Welcome! Maybe we can work through our restorations together here in cyberspace. I tried mine again today after lubing the motor and it wouldn't start spinning again...just sat there and wiggled like it didn't know which way to go. I unplugged the AC, pulled the motor plug off the circuit board, put it back together and now it works. I think I may have to reseat the wires in the Molex connector.

I have pulled the springs out of their pods, but have not begun any tuning. I want to make sure I have a functioning motor first.

I have 5 different arms to potentially use, and I welcome any input from others who have had experience with any of these arms. I also have a variety of cartridges to match with the various arms...but that is a new thread. :D

1. Fidelity Research FR-64fx
2. SME 3009 Series II
3. Audio Technica AT-1005MKII
4. Rega RB300 (currently on it)
5. Syntec S-220

Your thoughts? What would be the best bet for this table?
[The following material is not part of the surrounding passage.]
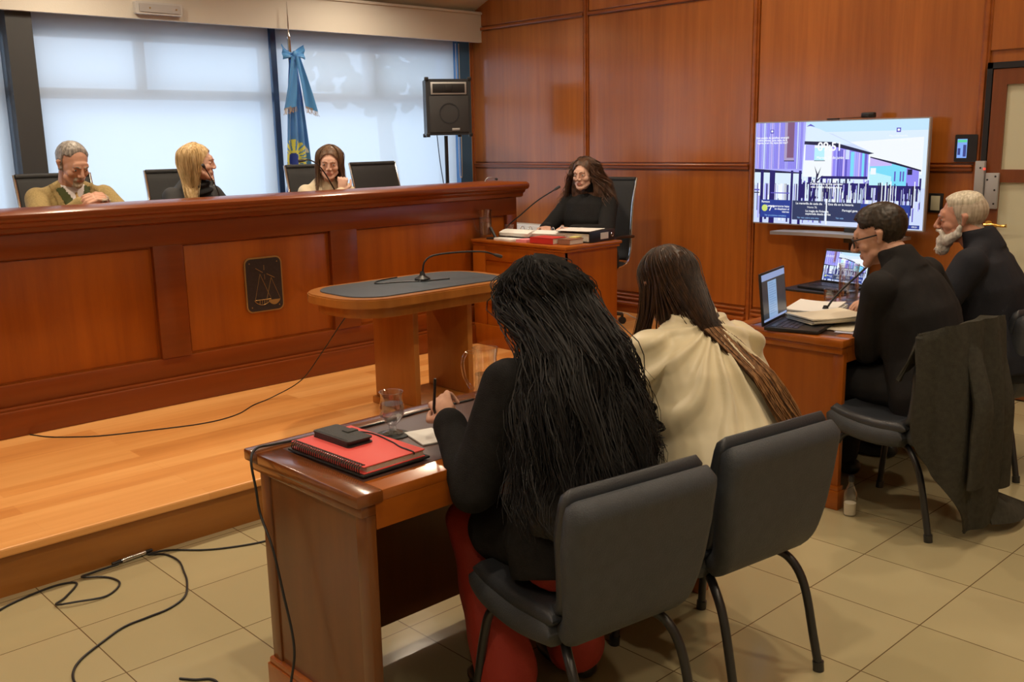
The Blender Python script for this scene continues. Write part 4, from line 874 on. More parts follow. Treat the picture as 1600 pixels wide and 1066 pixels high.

I know it's a tough question, and maybe there is no one correct answer.

Keep us posted on your progress.

Cheers

Paul
 
Found the fix for weird speed problems

An update from the front.....

I found the speed problem with my MKIII and wanted to share so maybe some of you out there with similar problems, might be able to fix yours.

Under the power supply cover, there is an epoxy potted module that drives the motor. The motor is connected with an AMP connector and when my motor decided to do the wiggle dance, like it couldn't decide which way to turn, I moved the plug and shazam..it started right up and kept spinning. I cleaned the pins and reseated the wires in the plug, then it stopped working altogether. :eek: So I thought there must be a cold solder joint on the board and proceeded to cut away little chunks of epoxy off the top of the connector and got down to the plastic housing of the connector, and there were already little cut outs for testing, so I put on my SMT soldering tip and reheated each connection. Tried it again and it works 100%!!:):) Don't try this with a Weller gun, it just won't work. :D You need a really fine tip to do this.

Anyway, just thought you would like to know a possible fix for your MKIII speed issues.